Teatro

Beato il popolo che non ha bisogno di eroi

Beato il popolo che non ha bisogno di eroi

Giuliana Musso in scena al Teatro Ca' Foscari di Venezia con il monologo dedicato alle madri degli eroi.

Giuliana Musso, proseguendo la sua infaticabile ricerca di un teatro che diventi sempre meno teatro e sempre più comunità che riunisce e si riunisce, approda al teatro Ca' Foscari di Venezia  con Mio Eroe, scritto e diretto da lei stessa, seppur con la complicità di Alberto Rizzi, e prodotto da  La Corte Ospitale, divenuta ormai da tempo luogo di elezione e di riferimento per tutta la sua produzione.
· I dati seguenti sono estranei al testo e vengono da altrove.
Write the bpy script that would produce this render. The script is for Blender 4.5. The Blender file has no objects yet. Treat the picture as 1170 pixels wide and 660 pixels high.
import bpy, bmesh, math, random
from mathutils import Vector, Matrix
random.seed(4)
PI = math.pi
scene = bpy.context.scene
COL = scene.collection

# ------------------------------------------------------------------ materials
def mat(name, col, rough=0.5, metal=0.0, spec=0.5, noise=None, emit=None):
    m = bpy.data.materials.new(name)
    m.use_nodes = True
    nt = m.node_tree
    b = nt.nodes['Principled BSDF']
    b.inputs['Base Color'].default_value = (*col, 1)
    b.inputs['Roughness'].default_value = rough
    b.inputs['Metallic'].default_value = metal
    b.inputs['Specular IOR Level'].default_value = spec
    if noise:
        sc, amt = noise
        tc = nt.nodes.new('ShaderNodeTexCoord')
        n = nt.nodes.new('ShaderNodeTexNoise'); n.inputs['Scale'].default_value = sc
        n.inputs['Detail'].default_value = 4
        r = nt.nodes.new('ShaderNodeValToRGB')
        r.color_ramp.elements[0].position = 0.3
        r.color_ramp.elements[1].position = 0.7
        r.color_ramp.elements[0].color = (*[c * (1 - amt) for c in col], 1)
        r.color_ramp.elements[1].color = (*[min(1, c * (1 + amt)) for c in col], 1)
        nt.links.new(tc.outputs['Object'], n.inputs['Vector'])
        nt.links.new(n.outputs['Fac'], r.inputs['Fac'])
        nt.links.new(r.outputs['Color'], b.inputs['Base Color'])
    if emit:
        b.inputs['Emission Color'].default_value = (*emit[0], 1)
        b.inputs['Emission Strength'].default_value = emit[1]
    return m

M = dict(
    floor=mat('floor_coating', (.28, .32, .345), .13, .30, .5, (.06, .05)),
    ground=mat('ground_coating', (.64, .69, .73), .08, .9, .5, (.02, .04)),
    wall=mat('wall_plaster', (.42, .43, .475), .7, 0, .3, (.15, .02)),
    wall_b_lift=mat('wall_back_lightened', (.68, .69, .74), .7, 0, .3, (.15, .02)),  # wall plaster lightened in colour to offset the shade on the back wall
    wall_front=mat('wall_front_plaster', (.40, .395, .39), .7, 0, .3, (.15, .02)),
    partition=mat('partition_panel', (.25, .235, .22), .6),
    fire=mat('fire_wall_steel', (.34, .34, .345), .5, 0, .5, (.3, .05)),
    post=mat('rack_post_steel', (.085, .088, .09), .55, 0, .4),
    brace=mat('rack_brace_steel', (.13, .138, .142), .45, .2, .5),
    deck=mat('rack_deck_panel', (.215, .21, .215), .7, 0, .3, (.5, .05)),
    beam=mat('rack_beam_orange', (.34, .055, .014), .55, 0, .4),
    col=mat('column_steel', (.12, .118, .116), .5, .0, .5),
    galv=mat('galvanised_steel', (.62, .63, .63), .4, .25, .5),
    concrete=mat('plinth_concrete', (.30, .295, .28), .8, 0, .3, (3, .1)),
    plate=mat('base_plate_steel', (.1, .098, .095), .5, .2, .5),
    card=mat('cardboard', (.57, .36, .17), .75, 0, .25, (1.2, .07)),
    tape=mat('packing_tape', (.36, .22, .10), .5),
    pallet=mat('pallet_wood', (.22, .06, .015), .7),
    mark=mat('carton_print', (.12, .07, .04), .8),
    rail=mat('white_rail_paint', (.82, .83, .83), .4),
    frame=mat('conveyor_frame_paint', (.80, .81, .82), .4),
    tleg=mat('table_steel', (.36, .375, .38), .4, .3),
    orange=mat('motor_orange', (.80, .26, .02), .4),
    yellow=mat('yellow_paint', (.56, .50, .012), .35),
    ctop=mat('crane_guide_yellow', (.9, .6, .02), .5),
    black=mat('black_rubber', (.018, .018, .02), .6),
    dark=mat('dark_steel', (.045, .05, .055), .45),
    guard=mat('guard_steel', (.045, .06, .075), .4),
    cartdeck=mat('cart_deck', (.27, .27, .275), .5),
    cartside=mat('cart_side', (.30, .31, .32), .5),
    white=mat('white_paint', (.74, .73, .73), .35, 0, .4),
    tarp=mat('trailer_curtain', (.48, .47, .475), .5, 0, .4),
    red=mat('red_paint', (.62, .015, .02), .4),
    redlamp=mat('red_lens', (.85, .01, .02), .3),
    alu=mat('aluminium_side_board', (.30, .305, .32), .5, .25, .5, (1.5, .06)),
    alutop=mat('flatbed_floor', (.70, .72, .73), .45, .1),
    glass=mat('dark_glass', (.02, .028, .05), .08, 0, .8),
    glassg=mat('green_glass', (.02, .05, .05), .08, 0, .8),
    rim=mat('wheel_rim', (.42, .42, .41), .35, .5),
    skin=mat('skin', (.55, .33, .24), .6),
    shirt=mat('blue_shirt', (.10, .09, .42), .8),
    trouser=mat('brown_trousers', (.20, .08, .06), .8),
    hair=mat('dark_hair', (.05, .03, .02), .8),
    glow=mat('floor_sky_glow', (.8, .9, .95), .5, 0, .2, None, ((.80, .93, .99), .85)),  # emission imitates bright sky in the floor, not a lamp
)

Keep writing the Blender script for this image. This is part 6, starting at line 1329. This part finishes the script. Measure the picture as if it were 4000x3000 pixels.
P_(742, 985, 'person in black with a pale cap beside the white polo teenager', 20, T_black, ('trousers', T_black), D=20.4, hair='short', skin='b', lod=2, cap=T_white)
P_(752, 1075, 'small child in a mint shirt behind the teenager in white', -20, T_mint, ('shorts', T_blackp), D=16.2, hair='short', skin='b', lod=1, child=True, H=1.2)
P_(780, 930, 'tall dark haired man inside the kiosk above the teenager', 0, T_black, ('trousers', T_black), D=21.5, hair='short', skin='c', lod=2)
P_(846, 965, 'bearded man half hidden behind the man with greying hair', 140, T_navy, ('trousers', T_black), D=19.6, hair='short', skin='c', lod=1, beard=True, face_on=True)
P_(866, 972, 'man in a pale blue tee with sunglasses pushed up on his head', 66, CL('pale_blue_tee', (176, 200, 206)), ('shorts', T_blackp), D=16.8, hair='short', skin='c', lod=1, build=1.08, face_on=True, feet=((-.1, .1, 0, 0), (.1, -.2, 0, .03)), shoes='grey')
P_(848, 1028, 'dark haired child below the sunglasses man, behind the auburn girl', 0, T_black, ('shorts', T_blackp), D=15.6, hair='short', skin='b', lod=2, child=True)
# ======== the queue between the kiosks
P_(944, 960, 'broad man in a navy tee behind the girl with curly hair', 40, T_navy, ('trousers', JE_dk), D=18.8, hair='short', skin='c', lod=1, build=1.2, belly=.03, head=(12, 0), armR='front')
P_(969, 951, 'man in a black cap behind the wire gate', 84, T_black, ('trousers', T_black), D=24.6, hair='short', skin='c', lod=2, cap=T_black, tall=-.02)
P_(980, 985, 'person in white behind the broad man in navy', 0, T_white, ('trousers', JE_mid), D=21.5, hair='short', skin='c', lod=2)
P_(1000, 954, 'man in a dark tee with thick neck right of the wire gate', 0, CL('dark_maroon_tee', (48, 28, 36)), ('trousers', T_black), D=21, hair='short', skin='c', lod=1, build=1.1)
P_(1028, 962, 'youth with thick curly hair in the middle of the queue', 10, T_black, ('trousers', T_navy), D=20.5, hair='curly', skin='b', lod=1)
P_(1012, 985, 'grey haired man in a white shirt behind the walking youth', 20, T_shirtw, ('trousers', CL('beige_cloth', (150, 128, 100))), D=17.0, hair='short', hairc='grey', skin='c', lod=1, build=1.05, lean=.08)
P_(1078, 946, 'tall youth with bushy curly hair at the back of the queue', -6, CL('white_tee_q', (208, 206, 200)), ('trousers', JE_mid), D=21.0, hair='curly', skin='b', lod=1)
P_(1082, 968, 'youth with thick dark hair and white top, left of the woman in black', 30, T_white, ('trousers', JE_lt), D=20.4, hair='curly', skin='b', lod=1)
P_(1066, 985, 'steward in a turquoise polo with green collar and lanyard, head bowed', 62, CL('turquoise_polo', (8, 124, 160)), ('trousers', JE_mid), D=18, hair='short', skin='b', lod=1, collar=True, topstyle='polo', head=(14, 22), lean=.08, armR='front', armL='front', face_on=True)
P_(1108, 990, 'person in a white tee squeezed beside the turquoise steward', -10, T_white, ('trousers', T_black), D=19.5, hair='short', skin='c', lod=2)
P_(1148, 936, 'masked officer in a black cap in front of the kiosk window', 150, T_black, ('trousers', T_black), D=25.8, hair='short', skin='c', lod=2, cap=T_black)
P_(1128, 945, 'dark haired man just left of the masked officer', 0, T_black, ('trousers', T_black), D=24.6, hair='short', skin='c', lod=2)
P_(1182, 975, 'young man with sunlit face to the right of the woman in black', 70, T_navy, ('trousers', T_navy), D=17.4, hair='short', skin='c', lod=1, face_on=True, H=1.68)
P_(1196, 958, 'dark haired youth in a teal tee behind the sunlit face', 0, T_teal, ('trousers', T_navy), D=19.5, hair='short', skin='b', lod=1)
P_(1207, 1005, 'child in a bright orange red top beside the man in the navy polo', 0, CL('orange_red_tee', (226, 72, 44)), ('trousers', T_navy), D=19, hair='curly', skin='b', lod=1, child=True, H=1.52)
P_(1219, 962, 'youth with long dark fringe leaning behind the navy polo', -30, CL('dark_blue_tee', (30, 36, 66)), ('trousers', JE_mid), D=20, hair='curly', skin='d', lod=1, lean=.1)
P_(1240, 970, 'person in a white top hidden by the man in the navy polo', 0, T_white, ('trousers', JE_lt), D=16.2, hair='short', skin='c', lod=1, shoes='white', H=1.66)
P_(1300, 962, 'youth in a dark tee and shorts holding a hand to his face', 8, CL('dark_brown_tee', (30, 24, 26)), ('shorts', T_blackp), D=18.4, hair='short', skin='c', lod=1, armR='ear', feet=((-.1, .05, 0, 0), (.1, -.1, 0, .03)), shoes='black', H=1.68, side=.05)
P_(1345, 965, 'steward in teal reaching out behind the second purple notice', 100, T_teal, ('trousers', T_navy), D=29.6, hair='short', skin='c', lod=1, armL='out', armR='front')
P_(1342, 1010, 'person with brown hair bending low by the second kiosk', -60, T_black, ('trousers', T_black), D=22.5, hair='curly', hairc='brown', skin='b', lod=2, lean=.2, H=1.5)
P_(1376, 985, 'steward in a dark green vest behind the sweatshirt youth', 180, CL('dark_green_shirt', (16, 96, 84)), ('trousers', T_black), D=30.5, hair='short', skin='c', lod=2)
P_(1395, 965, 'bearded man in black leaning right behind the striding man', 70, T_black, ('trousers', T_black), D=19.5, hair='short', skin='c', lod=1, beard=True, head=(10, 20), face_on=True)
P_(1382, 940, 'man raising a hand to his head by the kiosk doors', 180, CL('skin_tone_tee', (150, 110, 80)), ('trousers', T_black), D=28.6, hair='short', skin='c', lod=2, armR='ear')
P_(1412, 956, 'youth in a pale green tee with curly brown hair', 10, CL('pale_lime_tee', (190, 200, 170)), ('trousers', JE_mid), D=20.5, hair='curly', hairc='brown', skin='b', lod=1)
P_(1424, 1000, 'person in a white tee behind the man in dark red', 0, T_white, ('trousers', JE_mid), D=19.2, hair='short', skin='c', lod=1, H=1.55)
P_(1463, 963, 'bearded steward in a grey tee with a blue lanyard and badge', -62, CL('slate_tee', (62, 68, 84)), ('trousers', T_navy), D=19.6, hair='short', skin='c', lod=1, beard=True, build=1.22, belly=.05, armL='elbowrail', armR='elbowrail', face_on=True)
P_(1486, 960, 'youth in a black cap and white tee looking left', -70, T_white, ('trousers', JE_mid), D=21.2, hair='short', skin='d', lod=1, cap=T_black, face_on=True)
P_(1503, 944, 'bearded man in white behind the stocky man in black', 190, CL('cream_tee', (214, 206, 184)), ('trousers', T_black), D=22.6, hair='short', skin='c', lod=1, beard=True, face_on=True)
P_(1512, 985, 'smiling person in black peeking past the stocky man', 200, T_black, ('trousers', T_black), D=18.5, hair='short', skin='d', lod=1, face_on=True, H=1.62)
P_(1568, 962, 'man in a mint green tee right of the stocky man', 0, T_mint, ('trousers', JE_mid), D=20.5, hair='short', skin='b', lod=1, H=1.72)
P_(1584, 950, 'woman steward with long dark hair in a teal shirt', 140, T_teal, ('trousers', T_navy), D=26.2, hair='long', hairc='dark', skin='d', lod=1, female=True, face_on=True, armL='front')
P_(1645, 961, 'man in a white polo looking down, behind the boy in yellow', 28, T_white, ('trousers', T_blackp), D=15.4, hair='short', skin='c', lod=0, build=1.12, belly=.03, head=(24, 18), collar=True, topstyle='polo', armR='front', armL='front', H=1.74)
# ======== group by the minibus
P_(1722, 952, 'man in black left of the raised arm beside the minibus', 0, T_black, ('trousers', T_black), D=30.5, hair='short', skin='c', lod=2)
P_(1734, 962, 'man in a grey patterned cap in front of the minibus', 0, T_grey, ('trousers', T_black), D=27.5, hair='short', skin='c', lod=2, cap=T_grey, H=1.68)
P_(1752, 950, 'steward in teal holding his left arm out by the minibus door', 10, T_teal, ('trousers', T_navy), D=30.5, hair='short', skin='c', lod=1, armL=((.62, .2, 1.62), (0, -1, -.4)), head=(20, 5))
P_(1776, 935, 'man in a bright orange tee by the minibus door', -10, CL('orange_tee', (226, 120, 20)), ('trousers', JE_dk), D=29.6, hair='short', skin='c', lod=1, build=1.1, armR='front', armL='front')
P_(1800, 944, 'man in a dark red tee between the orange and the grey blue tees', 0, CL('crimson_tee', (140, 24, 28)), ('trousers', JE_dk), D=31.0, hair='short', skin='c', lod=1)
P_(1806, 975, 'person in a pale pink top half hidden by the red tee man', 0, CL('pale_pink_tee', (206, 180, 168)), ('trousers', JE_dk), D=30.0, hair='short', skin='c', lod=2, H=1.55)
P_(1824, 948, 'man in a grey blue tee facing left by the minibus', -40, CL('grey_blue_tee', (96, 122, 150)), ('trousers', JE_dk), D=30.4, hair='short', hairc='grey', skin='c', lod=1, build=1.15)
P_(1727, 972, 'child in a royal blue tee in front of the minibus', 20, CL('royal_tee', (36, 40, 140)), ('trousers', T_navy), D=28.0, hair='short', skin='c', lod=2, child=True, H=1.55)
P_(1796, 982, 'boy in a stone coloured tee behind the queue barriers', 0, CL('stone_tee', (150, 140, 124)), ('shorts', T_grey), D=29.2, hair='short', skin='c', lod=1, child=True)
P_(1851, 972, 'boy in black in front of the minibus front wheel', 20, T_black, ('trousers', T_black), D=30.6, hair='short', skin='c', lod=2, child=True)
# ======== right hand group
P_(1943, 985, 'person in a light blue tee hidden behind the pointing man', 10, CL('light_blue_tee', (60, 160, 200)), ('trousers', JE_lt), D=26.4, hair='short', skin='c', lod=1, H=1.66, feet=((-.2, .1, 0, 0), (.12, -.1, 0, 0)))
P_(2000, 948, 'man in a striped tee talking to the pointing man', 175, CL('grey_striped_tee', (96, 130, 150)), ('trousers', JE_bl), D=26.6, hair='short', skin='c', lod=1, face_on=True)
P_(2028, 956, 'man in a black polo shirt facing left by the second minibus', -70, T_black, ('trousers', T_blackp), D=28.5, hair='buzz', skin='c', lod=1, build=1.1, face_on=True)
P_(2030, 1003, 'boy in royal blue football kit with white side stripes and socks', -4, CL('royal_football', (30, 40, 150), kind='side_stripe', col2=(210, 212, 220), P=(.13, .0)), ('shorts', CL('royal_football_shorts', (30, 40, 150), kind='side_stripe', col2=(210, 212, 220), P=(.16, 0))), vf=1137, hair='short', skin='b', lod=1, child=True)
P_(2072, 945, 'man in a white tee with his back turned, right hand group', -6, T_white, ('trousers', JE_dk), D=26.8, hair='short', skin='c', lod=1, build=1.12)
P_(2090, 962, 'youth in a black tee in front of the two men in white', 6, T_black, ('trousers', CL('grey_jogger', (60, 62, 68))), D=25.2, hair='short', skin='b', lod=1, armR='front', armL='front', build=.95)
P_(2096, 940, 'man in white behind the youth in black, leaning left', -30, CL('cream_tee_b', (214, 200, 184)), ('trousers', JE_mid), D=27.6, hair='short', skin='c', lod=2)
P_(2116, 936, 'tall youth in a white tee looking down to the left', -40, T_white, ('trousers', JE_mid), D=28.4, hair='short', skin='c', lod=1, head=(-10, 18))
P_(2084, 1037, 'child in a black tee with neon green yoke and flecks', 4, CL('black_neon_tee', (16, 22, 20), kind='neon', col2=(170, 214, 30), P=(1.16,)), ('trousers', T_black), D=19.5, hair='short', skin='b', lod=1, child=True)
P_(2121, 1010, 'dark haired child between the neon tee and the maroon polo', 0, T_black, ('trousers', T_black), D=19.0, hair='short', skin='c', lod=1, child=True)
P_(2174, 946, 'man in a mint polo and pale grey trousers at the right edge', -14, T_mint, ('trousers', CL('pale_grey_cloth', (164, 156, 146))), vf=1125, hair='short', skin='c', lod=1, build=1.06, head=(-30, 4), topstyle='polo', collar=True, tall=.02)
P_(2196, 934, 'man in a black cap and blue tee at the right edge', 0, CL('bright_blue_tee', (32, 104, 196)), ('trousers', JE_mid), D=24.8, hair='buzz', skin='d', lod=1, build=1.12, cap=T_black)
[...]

Lo spettacolo è in scena al Teatro Ca' Foscari di Venezia mercoledì 15 marzo alle 20,30.

La guerra che verrà non è la prima
Lo spettacolo è ispirato alla biografia di alcuni dei 53 militari italiani caduti in Afghanistan tra il 2001 e il 2014, tuttavia a parlare sono le voci delle loro madri. Madri che testimoniano con devozione la vita dei figli che non ci sono più, ne ridisegnano il carattere, il comportamento, gli ideali. Costruiscono un altare di memorie personali che trabocca di un naturale amore per la vita. Cercano parole e gesti per dare un senso al loro inconsolabile lutto ma anche all’esperienza della morte in guerra, in tempo di pace. Il tema dunque è la guerra ovvero le guerre, meglio ancora la guerra come segno della contemporaneità e come paradossale trait d'union tra microstorie e Storia con la esse maiuscola.

Dolore di madri e miti eroici
Nell’alveo di racconti intimi, a tratti lievi, a tratti drammatici, prende però forza e si fa spazio un discorso etico e politico. La voce stigmatizzata della madre dolorosa, che da sempre viene ricondotta allo spazio dei sentimenti, apre dunque un varco, esce dagli stereotipi e si pone interrogativi puntuali sulla logica della guerra, sull’origine della violenza come sistema di soluzione dei conflitti, sul mito dell’eroe e sulla sacralità della vita umana.
Il dolore delle madri può superare la retorica militaristica, ma i temi della pace e della maternità, purtroppo, risuonano ancora per quello che sono: pubblicamente venerati e segretamente dileggiati.